Excerpt from an interview with Carl Phillips

4. You’ve written a lot about restlessness as the force to pivot around in art—how do you think this problem or gift of restlessness fuels another writerly concern, obsession? Does it go hand in hand with being an artist, or more specifically, a poet?
Restlessness tosses us from one thing to another. Obsession is a focusing on a single thing. But we don’t know what our obsessions might be, until restlessness tosses us in their direction—some stick, and others don’t. Just as we meet many people in a life, but we fall in love with a handful, if we’re lucky. I think both restlessness and obsession go hand in hand with being an artist, but I also think they go hand in hand with being a human being who is truly alive.
6. How intimately are politics and poetry linked in your mind? Do you consider every poem to be a political act, by its existence as an artifact, or do you have to decide to write a “political poem?”
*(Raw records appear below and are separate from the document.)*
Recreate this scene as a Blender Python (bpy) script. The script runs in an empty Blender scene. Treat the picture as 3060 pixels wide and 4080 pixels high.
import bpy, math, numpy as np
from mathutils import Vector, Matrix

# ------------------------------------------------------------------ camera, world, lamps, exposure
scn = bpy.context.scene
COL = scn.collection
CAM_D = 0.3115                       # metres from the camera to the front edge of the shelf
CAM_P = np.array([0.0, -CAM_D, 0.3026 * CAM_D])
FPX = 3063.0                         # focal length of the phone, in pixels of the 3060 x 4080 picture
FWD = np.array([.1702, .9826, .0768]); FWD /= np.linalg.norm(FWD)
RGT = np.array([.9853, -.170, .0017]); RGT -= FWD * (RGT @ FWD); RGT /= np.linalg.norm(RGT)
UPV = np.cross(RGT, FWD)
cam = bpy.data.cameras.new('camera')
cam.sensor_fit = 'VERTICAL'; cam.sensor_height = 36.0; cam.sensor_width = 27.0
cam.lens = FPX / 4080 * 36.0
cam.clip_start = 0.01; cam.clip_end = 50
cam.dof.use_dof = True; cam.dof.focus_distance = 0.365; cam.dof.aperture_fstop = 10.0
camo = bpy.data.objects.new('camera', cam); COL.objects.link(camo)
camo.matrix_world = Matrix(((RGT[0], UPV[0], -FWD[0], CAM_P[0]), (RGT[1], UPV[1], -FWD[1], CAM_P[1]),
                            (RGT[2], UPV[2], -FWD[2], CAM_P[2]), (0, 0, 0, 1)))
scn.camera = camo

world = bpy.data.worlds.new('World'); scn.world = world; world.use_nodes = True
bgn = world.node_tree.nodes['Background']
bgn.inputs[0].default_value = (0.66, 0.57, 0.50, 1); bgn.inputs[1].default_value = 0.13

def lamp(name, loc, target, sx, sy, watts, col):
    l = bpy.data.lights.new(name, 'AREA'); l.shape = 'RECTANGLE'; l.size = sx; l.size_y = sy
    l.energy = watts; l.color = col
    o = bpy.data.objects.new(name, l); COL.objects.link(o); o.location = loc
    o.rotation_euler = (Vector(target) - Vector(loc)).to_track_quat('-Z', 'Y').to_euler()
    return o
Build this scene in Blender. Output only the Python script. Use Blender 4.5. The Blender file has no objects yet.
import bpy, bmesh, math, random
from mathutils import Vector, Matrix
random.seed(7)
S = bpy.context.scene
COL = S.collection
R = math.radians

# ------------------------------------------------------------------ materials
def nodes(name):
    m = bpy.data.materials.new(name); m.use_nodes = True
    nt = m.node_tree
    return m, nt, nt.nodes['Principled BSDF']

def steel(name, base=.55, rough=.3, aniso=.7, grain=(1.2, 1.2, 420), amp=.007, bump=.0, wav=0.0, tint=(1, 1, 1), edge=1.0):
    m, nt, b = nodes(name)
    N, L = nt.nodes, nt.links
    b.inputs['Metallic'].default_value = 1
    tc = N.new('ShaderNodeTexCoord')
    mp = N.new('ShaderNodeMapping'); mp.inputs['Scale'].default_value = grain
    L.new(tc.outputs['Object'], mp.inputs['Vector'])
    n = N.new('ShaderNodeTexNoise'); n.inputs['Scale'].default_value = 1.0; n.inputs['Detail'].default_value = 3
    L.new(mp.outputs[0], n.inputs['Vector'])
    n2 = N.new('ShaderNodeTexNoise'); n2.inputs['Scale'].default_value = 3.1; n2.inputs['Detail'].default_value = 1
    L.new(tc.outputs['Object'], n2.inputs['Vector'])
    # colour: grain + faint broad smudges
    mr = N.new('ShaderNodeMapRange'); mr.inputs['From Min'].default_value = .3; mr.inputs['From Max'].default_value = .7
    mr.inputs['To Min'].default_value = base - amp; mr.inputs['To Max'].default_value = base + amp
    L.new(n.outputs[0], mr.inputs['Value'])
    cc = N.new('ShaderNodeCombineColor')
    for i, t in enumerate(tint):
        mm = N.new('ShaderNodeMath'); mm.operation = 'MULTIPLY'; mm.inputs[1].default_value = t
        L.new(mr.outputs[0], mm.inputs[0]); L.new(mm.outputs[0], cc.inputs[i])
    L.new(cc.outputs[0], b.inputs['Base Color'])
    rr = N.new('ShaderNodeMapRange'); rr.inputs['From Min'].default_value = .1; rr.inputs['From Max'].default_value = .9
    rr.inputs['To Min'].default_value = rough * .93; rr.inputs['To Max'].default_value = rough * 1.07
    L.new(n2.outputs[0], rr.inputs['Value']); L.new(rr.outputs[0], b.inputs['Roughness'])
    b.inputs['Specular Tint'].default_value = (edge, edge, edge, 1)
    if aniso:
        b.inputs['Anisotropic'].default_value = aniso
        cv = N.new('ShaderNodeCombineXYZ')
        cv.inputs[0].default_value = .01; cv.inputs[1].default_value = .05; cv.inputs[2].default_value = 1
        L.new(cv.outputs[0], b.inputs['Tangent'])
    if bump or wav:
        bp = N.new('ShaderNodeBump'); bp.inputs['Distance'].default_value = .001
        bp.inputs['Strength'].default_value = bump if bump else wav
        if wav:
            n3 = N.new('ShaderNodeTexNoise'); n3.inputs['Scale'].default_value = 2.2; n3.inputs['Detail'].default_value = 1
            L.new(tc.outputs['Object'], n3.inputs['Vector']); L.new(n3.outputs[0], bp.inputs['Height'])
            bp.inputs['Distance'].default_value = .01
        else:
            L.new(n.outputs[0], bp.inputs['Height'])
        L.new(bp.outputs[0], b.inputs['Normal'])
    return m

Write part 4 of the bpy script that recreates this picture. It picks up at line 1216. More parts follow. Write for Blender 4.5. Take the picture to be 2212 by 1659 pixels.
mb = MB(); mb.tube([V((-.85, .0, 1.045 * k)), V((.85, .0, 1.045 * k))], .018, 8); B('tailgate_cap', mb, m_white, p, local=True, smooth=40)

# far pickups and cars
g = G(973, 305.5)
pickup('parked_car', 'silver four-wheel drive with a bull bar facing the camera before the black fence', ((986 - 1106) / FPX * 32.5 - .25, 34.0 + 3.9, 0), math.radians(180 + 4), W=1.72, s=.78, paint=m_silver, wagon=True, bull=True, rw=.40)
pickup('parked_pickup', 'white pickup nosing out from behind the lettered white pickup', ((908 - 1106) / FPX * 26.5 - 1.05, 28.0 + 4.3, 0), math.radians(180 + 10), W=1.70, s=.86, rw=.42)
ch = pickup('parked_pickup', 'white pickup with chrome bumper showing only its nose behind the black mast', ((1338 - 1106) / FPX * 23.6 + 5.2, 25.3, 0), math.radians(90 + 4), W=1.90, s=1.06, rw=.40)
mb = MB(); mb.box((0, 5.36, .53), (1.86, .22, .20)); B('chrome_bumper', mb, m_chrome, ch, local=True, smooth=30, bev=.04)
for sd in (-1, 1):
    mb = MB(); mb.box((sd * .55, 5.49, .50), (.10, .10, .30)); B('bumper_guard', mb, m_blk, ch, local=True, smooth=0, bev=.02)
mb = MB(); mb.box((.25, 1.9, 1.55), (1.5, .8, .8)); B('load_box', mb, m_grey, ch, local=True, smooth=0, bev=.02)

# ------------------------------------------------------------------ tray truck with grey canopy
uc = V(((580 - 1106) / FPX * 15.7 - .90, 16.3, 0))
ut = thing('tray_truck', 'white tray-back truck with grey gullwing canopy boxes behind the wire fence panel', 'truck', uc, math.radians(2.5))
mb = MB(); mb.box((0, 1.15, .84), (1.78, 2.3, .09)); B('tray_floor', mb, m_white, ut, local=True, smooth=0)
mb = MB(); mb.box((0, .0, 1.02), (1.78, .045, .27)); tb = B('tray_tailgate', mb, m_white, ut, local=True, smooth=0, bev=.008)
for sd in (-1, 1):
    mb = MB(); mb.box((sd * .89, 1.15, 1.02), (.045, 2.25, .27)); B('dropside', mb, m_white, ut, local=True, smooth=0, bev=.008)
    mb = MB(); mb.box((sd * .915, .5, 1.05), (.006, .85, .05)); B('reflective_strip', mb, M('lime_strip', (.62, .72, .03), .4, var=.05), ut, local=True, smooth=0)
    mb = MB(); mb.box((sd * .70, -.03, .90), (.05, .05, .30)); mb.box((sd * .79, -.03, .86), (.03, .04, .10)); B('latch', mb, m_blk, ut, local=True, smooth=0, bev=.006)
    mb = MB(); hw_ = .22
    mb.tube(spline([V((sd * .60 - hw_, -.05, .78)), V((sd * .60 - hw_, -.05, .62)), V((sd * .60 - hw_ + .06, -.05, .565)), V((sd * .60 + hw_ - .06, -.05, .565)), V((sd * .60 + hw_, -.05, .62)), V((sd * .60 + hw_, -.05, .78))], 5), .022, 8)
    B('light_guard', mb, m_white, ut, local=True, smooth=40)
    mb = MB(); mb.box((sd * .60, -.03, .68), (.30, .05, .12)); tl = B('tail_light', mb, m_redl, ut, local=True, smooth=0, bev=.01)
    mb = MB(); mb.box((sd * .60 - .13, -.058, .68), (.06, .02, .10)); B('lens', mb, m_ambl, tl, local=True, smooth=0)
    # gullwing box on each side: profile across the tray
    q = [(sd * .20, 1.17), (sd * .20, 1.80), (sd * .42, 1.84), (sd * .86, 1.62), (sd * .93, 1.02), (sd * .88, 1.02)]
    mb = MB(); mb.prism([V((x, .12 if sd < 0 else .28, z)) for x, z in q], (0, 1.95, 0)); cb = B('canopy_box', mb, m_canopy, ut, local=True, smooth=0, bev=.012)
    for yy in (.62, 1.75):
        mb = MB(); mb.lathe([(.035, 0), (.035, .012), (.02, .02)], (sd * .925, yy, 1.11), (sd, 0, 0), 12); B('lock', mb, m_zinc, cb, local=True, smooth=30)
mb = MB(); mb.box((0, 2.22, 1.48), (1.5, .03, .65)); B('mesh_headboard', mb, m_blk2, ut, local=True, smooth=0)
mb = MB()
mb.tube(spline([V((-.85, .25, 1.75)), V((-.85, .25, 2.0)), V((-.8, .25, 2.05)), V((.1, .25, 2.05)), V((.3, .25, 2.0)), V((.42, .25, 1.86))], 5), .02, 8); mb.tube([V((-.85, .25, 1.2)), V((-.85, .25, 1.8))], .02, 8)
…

I suppose every poem is political in some way. If the reigning mode is a plainspoken style of English, for example, perhaps to write poems like mine is a political act, arguing for independent uses of language. To write a poem about love between two men is not, to my mind, political, but I suppose it is, within a culture of homophobia. I’ve been told I’m political for refusing to write about race—I’m not sure what it means to write about race, anymore than I can say why I’m occasionally still told that I don’t seem to write a black poem. What is a black poem? What is a political poem?
7. There has been a lot of discussion lately about the future of the printed word and the solvency of literary journals and publishing in general. As a writer who publishes extensively in literary journals both high- and low-profile, what can you say about the value and necessity of these outlets?
I think journals are essential, for reasons that I can’t entirely explain. Partly it has to do with my need to feel—physically feel—something in my hands, with pages, with a smell of new paper, or old paper, to it. To read things online is a totally detached experience, for me. I feel alone in the room, somehow. Maybe that doesn’t make journals technically necessary, but art itself isn’t necessary either. Without it, though, the fabric of life would lack texture.